Di sisi lain, para peserta diskusi menyepakati beberapa hal kunci demi meningkatkan sebaran pendidikan berkualitas. Misalnya, perlunya penyelarasan sistem pendidikan di Kementerian Pendidikan, Kebudayaan, Riset, dan Teknologi (Kemendikbud Ristek); Kementerian Agama (Kemenag); Kementerian Pendayagunaan Aparatur Negara dan Reformasi Birokrasi (Kemenpan RB); serta Kementerian Dalam Negeri (Kemendagri).
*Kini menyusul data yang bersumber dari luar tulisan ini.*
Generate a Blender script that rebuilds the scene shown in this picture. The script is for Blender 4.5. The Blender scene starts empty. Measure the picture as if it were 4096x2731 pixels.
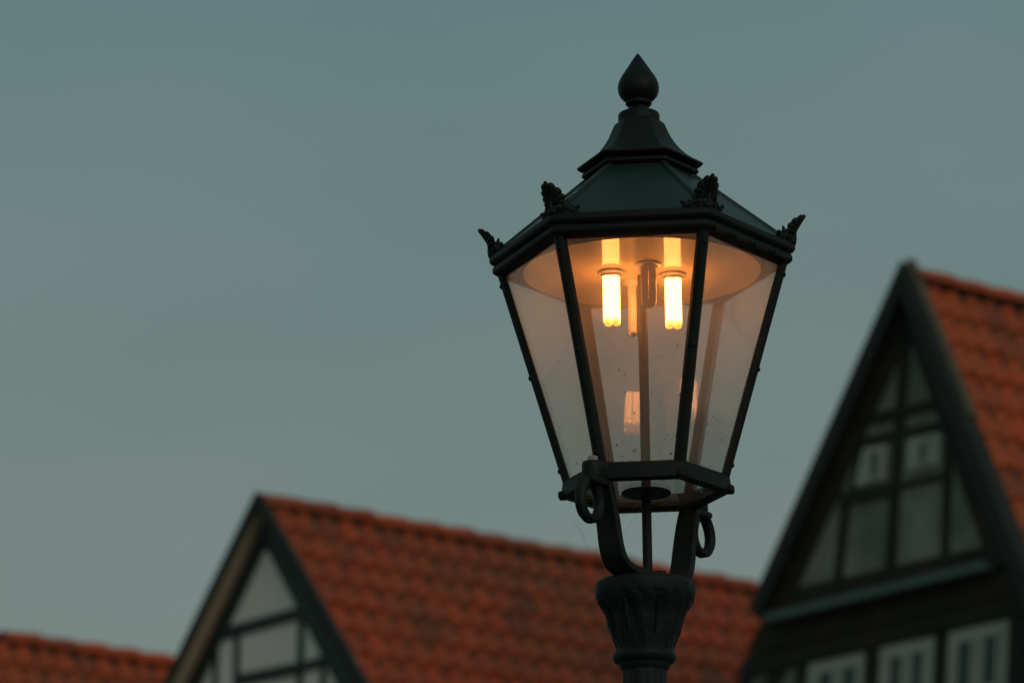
import bpy, math, random
from mathutils import Matrix, Vector
random.seed(7)
R_ = math.radians
scene = bpy.context.scene
col = scene.collection

# ------------------------------------------------------------------ camera
PITCH, ROLL = 0.2781558, 0.00158
cd = bpy.data.cameras.new('camera'); cam = bpy.data.objects.new('camera', cd); col.objects.link(cam)
cd.sensor_width = 36.0; cd.lens = 135.0; cd.clip_start = 0.05; cd.clip_end = 2000.0
cam.matrix_world = Matrix.Translation((0, 0, 1.6)) @ Matrix.Rotation(math.pi/2 + PITCH, 4, 'X') @ Matrix.Rotation(ROLL, 4, 'Z')
cd.dof.use_dof = True; cd.dof.focus_distance = 6.25; cd.dof.aperture_fstop = 5.8; cd.dof.aperture_blades = 0
scene.camera = cam

# ------------------------------------------------------------------ sky, sun, exposure
SUN_EL, SUN_AZ = R_(24), R_(150)          # azimuth clockwise from +Y (seen from above)
w = bpy.data.worlds.new('World'); scene.world = w; w.use_nodes = True
nt = w.node_tree; nt.nodes.clear()
def N(nt, t, **kw):
    n = nt.nodes.new(t)
    for k, v in kw.items(): setattr(n, k, v)
    return n
out = N(nt, 'ShaderNodeOutputWorld'); bg = N(nt, 'ShaderNodeBackground')
sky = N(nt, 'ShaderNodeTexSky', sky_type='NISHITA', sun_disc=False, sun_elevation=SUN_EL, sun_rotation=SUN_AZ)
sky.air_density = 1.0; sky.dust_density = 3.0; sky.ozone_density = 1.5
tc = N(nt, 'ShaderNodeTexCoord'); sp = N(nt, 'ShaderNodeSeparateXYZ')
nt.links.new(tc.outputs['Generated'], sp.inputs[0])
rmp = N(nt, 'ShaderNodeValToRGB')          # the thin overcast layer: paler low down, deeper overhead
for e_, (p_, c_) in zip([rmp.color_ramp.elements[0], rmp.color_ramp.elements[1]], [(0.0, (1.95, 2.35, 1.95, 1)), (1.0, (.85, 1.65, 1.65, 1))]):
    e_.position = p_; e_.color = c_
el = rmp.color_ramp.elements.new(0.17); el.color = (1.78, 2.30, 1.98, 1)
el = rmp.color_ramp.elements.new(0.37); el.color = (1.19, 2.10, 2.02, 1)
noi = N(nt, 'ShaderNodeTexNoise'); noi.inputs['Scale'].default_value = 7.0; noi.inputs['Detail'].default_value = 4.0; noi.inputs['Roughness'].default_value = .45
mp = N(nt, 'ShaderNodeMapping'); mp.inputs['Scale'].default_value = (1.0, 1.0, 2.6); mp.inputs['Location'].default_value = (.4, .2, .7)
nt.links.new(tc.outputs['Generated'], mp.inputs[0]); nt.links.new(mp.outputs[0], noi.inputs['Vector'])
mr = N(nt, 'ShaderNodeMapRange'); mr.inputs['From Min'].default_value = .3; mr.inputs['From Max'].default_value = .7
mr.inputs['To Min'].default_value = 0; mr.inputs['To Max'].default_value = 1
nt.links.new(noi.outputs['Fac'], mr.inputs['Value'])
tint = N(nt, 'ShaderNodeMix', data_type='RGBA'); tint.inputs[6].default_value = (.97, .965, .955, 1); tint.inputs[7].default_value = (1.15, 1.035, 1.065, 1)
mul = N(nt, 'ShaderNodeMix', data_type='RGBA', blend_type='MULTIPLY'); mul.inputs['Factor'].default_value = 1.0
nt.links.new(sp.outputs['Z'], rmp.inputs['Fac'])
nt.links.new(rmp.outputs['Color'], mul.inputs[6]); nt.links.new(mr.outputs[0], tint.inputs[0]); nt.links.new(tint.outputs[2], mul.inputs[7])
mixs = N(nt, 'ShaderNodeMix', data_type='RGBA'); mixs.inputs['Factor'].default_value = 0.93
nt.links.new(sky.outputs[0], mixs.inputs[6]); nt.links.new(mul.outputs[2], mixs.inputs[7])
nt.links.new(mixs.outputs[2], bg.inputs['Color']); bg.inputs['Strength'].default_value = 0.1
nt.links.new(bg.outputs[0], out.inputs[0])

sd = bpy.data.lights.new('sun', 'SUN'); sun = bpy.data.objects.new('sun', sd); col.objects.link(sun)
sd.energy = 0.42; sd.angle = R_(40); sd.color = (1.0, .90, .78)
sdir = Vector((math.sin(SUN_AZ)*math.cos(SUN_EL), math.cos(SUN_AZ)*math.cos(SUN_EL), math.sin(SUN_EL)))
sun.rotation_euler = sdir.to_track_quat('Z', 'Y').to_euler(); sun.location = (0, -20, 30)

scene.view_settings.view_transform = 'Standard'; scene.view_settings.look = 'None'
scene.view_settings.exposure = 0.0; scene.view_settings.gamma = 1.0; scene.view_settings.use_curve_mapping = False
scene.render.engine = 'CYCLES'
scene.cycles.use_denoising = True
scene.cycles.max_bounces = 10; scene.cycles.transparent_max_bounces = 24
scene.cycles.glossy_bounces = 5; scene.cycles.diffuse_bounces = 4; scene.cycles.sample_clamp_indirect = 6.0

# ------------------------------------------------------------------ materials
def newmat(name):
    m = bpy.data.materials.new(name); m.use_nodes = True
    nt = m.node_tree; nt.nodes.clear()
    o = N(nt, 'ShaderNodeOutputMaterial')
    return m, nt, o
def ramp(nt, stops):
    r = N(nt, 'ShaderNodeValToRGB'); cr = r.color_ramp
    cr.elements[0].position, cr.elements[0].color = stops[0][0], (*stops[0][1], 1)
    cr.elements[1].position, cr.elements[1].color = stops[-1][0], (*stops[-1][1], 1)
    for p, c in stops[1:-1]:
        e = cr.elements.new(p); e.color = (*c, 1)
    return r
def surf(name, stops, scale=8.0, rough=.7, bump=.2, detail=6, spec=.5, stretch=(1, 1, 1), rough_var=.1, bscale=None):
    """painted / weathered surface: noise driven colour, roughness and fine relief"""
    m, nt, o = newmat(name)
    L = nt.links.new
    p = N(nt, 'ShaderNodeBsdfPrincipled'); L(p.outputs[0], o.inputs[0])
    g = N(nt, 'ShaderNodeNewGeometry'); mp = N(nt, 'ShaderNodeMapping'); mp.inputs['Scale'].default_value = stretch
    L(g.outputs['Position'], mp.inputs[0])
    n = N(nt, 'ShaderNodeTexNoise'); n.inputs['Scale'].default_value = scale; n.inputs['Detail'].default_value = detail; n.inputs['Roughness'].default_value = .6
    L(mp.outputs[0], n.inputs['Vector'])
    r = ramp(nt, stops); L(n.outputs['Fac'], r.inputs[0]); L(r.outputs[0], p.inputs['Base Color'])
    mr = N(nt, 'ShaderNodeMapRange'); mr.inputs['To Min'].default_value = rough - rough_var; mr.inputs['To Max'].default_value = rough + rough_var
    L(n.outputs['Fac'], mr.inputs[0]); L(mr.outputs[0], p.inputs['Roughness'])
    p.inputs['Specular IOR Level'].default_value = spec
    if bump:
        n2 = N(nt, 'ShaderNodeTexNoise'); n2.inputs['Scale'].default_value = bscale or scale*6; n2.inputs['Detail'].default_value = 4
        L(mp.outputs[0], n2.inputs['Vector'])
        b = N(nt, 'ShaderNodeBump'); b.inputs['Strength'].default_value = bump; b.inputs['Distance'].default_value = .002 if scale > 15 else .01
        L(n2.outputs['Fac'], b.inputs['Height']); L(b.outputs[0], p.inputs['Normal'])
    return m
M = {}
M['paint'] = surf('lamp_paint', [(.3, (.0062, .0092, .0070)), (.55, (.0088, .0120, .0088)), (.72, (.0165, .0155, .0100)), (.80, (.034, .030, .022))], 26, .54, .35, spec=.20, detail=9, rough_var=.12, bscale=260)
M['paint_green'] = surf('lamp_roof_paint', [(.3, (.008, .020, .016)), (.62, (.014, .028, .022)), (.78, (.026, .038, .031))], 12, .45, .15, spec=.40, detail=9, rough_var=.1, bscale=300)
M['iron'] = surf('cast_iron', [(.3, (.0060, .0108, .0094)), (.7, (.0108, .0148, .0122))], 40, .6, .6, spec=.25, bscale=160)
M['iron_lamplit'] = surf('bolt_lamplit', [(.3, (.22, .19, .15)), (.7, (.36, .32, .26))], 80, .35, .1, spec=.6)  # front-left bolt only: orange lamplight on it put into a paler colour
M['chip'] = surf('bare_primer', [(.3, (.30, .33, .32)), (.7, (.42, .44, .42))], 120, .6, .1)
M['web'] = surf('spider_silk', [(.3, (.25, .26, .25)), (.7, (.35, .36, .35))], 50, .6, 0)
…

"Terkait Kementerian Agama, dibutuhkan penyelarasan pengelolaan data antara sekolah negeri dan sekolah keagamaan. Terkait Kemenpan RB, dibutuhkan kebijakan khusus terkait formasi kepala sekolah dan pengawas di daerah 3T. Terkait Kemendagri, dibutuhkan nomenklatur khusus terkait kegiatan peningkatan pendidikan berkualitas agar kepala sekolah dan dinas tidak ragu-ragu dalam memasukkan anggaran untuk pendidikan berkualitas," tutur Dinna.
Selain itu, peserta menyepakati pentingnya data rapor pendidikan menjadi acuan bersama dalam perencanaan peningkatan sebaran pendidikan berkualitas. Berikutnya, pemanfaatan sumber belajar berbasis teknologi yang open access dan perlunya kebijakan pendidikan provinsi bersinergi dengan kabupaten/kota.
Isu lain yang mendapat perhatian serius adalah angka anak putus sekolah dan anak tidak sekolah sama sekali karena jumlahnya cukup banyak. Dengan demikian, perlu ditindaklanjuti dengan langkah dan data konkret.
Masalah disabilitas juga menjadi tema menarik peserta diskusi. Surat Keputusan (SK) Bupati Siak dinilai bisa menjadi contoh baik lantaran pemda menyediakan anggaran untuk memberikan guru pendamping anak berkebutuhan khusus di tingkat kecamatan.